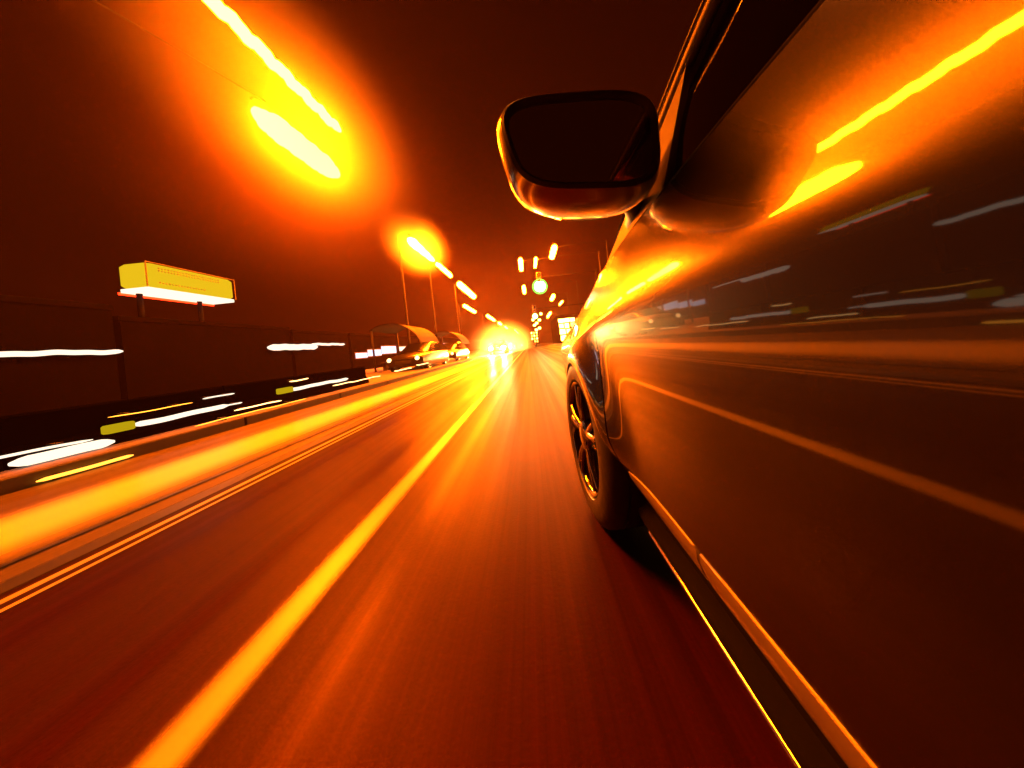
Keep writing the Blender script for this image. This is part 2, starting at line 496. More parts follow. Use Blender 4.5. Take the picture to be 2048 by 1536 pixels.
# greenhouse ---------------------------------------------------------------
# side glass from the belt line up to the roof rail, leaning inwards
def belt_x(y): return bx(y, ztop(y)) + .012
def rail(y):   # (x, z) of the roof rail
    z = lerp_tab([(-1.75, 1.12), (-1.45, 1.27), (-1.0, 1.38), (-.5, 1.425), (.1, 1.42), (.35, 1.395)], y)
    return .455 + .02 * y * y, z
PIL0 = Vector((.330, .985, .985)); PIL1 = Vector((.452, .36, 1.42))      # A-pillar from foot to head
def pil(t):
    p = PIL0.lerp(PIL1, t); p.z += .055 * math.sin(PI * t); return p
for s in (1, -1):
    X = lambda x: x if s == 1 else 2 * CX - x
    rows = []
    NY = 40
    for k in range(NY + 1):
        y = -1.02 + (.80 + 1.02) * k / NY
        xb, zb = belt_x(y), ztop(y)
        if y > .36:
            t = 1 - (y - .36) / (PIL0.y - .36); q = pil(t); xt, zt = q.x + .012, q.z - .03
        else:
            xt, zt = rail(y); xt += .012; zt -= .03
        rows.append([(X(xb + (xt - xb) * j / 8 - .012 * math.sin(PI * j / 8)), y, zb - .01 + (zt - zb + .01) * j / 8) for j in range(9)])
    obj('side_window', MB().grid(rows, s == -1), M['glass'], car, True)
    # rear quarter: painted C-pillar
    rows = []
    for k in range(13):
        y = -1.78 + .75 * k / 12
        xb, zb = belt_x(y), ztop(y); xt, zt = rail(y)
        rows.append([(X(xb + (xt - xb) * j / 6), y, zb - .02 + (zt - zb + .02) * j / 6) for j in range(7)])
    obj('rear_pillar', MB().grid(rows, s == -1), M['paint'], car, True)
    # A-pillar: painted outer strip and black seal behind it
    pth = [pil(k / 16) for k in range(17)]
    obj('windscreen_pillar', MB().tube([(X(p.x), p.y, p.z) for p in pth], [.017] * 17, 10, sq=(1.5, .75)), M['paint'], car, True)
    obj('window_seal', MB().tube([(X(p.x - .010), p.y - .035, p.z - .012) for p in pth], [.014] * 17, 8, sq=(1.0, 1.0)), M['black_plastic'], car, True)
    # belt moulding
    obj('belt_moulding', MB().tube([(X(belt_x(y) - .004), y, ztop(y) + .004) for y in [-1.05 + 1.75 * k / 30 for k in range(31)]], .006, 8), M['window_seal'], car, True)
    # roof rail
    rp = [(X(rail(y)[0]), y, rail(y)[1]) for y in [-1.75 + 2.12 * k / 24 for k in range(25)]]
    obj('roof_rail', MB().tube(rp, .022, 8), M['paint'], car, True)
    # pillar between the doors
    xb = belt_x(-.42); xt, zt = rail(-.42)
    obj('door_pillar', MB().tube([(X(xb - .001), -.42, .95), (X((xb + xt) / 2 - .014), -.42, 1.2), (X(xt - .001), -.42, zt)], .03, 8, sq=(1, .4)), M['gloss_black'], car, True)
    # sail: the black triangle at the foot of the window
    q0 = Vector((belt_x(.46) - .012, .46, .96)); q1 = Vector((belt_x(.86) - .010, .86, .925)); q2 = Vector((pil(.60).x - .02, pil(.60).y - .03, pil(.60).z - .03))
    tri = MB()
    for off in (0, .014):
        tri.v += [(X(q0.x + off), q0.y, q0.z), (X(q1.x + off), q1.y, q1.z), (X(q2.x + off), q2.y, q2.z)]
    tri.f = [(0, 1, 2), (5, 4, 3), (0, 3, 4, 1), (1, 4, 5, 2), (2, 5, 3, 0)]
    obj('mirror_sail', tri, M['black_plastic'], car)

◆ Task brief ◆
Could you repeat all of the material exactly? Pictures should not be copied.

◆ Output ◆
Keep writing the Blender script for this image. This is part 2, starting at line 496. More parts follow. Use Blender 4.5. Take the picture to be 2048 by 1536 pixels.
# greenhouse ---------------------------------------------------------------
# side glass from the belt line up to the roof rail, leaning inwards
def belt_x(y): return bx(y, ztop(y)) + .012
def rail(y):   # (x, z) of the roof rail
    z = lerp_tab([(-1.75, 1.12), (-1.45, 1.27), (-1.0, 1.38), (-.5, 1.425), (.1, 1.42), (.35, 1.395)], y)
    return .455 + .02 * y * y, z
PIL0 = Vector((.330, .985, .985)); PIL1 = Vector((.452, .36, 1.42))      # A-pillar from foot to head
def pil(t):
    p = PIL0.lerp(PIL1, t); p.z += .055 * math.sin(PI * t); return p
for s in (1, -1):
    X = lambda x: x if s == 1 else 2 * CX - x
    rows = []
    NY = 40
    for k in range(NY + 1):
        y = -1.02 + (.80 + 1.02) * k / NY
        xb, zb = belt_x(y), ztop(y)
        if y > .36:
            t = 1 - (y - .36) / (PIL0.y - .36); q = pil(t); xt, zt = q.x + .012, q.z - .03
        else:
            xt, zt = rail(y); xt += .012; zt -= .03
        rows.append([(X(xb + (xt - xb) * j / 8 - .012 * math.sin(PI * j / 8)), y, zb - .01 + (zt - zb + .01) * j / 8) for j in range(9)])
    obj('side_window', MB().grid(rows, s == -1), M['glass'], car, True)
    # rear quarter: painted C-pillar
    rows = []
    for k in range(13):
        y = -1.78 + .75 * k / 12
        xb, zb = belt_x(y), ztop(y); xt, zt = rail(y)
        rows.append([(X(xb + (xt - xb) * j / 6), y, zb - .02 + (zt - zb + .02) * j / 6) for j in range(7)])
    obj('rear_pillar', MB().grid(rows, s == -1), M['paint'], car, True)
    # A-pillar: painted outer strip and black seal behind it
    pth = [pil(k / 16) for k in range(17)]
    obj('windscreen_pillar', MB().tube([(X(p.x), p.y, p.z) for p in pth], [.017] * 17, 10, sq=(1.5, .75)), M['paint'], car, True)
    obj('window_seal', MB().tube([(X(p.x - .010), p.y - .035, p.z - .012) for p in pth], [.014] * 17, 8, sq=(1.0, 1.0)), M['black_plastic'], car, True)
    # belt moulding
    obj('belt_moulding', MB().tube([(X(belt_x(y) - .004), y, ztop(y) + .004) for y in [-1.05 + 1.75 * k / 30 for k in range(31)]], .006, 8), M['window_seal'], car, True)
    # roof rail
    rp = [(X(rail(y)[0]), y, rail(y)[1]) for y in [-1.75 + 2.12 * k / 24 for k in range(25)]]
    obj('roof_rail', MB().tube(rp, .022, 8), M['paint'], car, True)
    # pillar between the doors
    xb = belt_x(-.42); xt, zt = rail(-.42)
    obj('door_pillar', MB().tube([(X(xb - .001), -.42, .95), (X((xb + xt) / 2 - .014), -.42, 1.2), (X(xt - .001), -.42, zt)], .03, 8, sq=(1, .4)), M['gloss_black'], car, True)
    # sail: the black triangle at the foot of the window
    q0 = Vector((belt_x(.46) - .012, .46, .96)); q1 = Vector((belt_x(.86) - .010, .86, .925)); q2 = Vector((pil(.60).x - .02, pil(.60).y - .03, pil(.60).z - .03))
    tri = MB()
    for off in (0, .014):
        tri.v += [(X(q0.x + off), q0.y, q0.z), (X(q1.x + off), q1.y, q1.z), (X(q2.x + off), q2.y, q2.z)]
    tri.f = [(0, 1, 2), (5, 4, 3), (0, 3, 4, 1), (1, 4, 5, 2), (2, 5, 3, 0)]
    obj('mirror_sail', tri, M['black_plastic'], car)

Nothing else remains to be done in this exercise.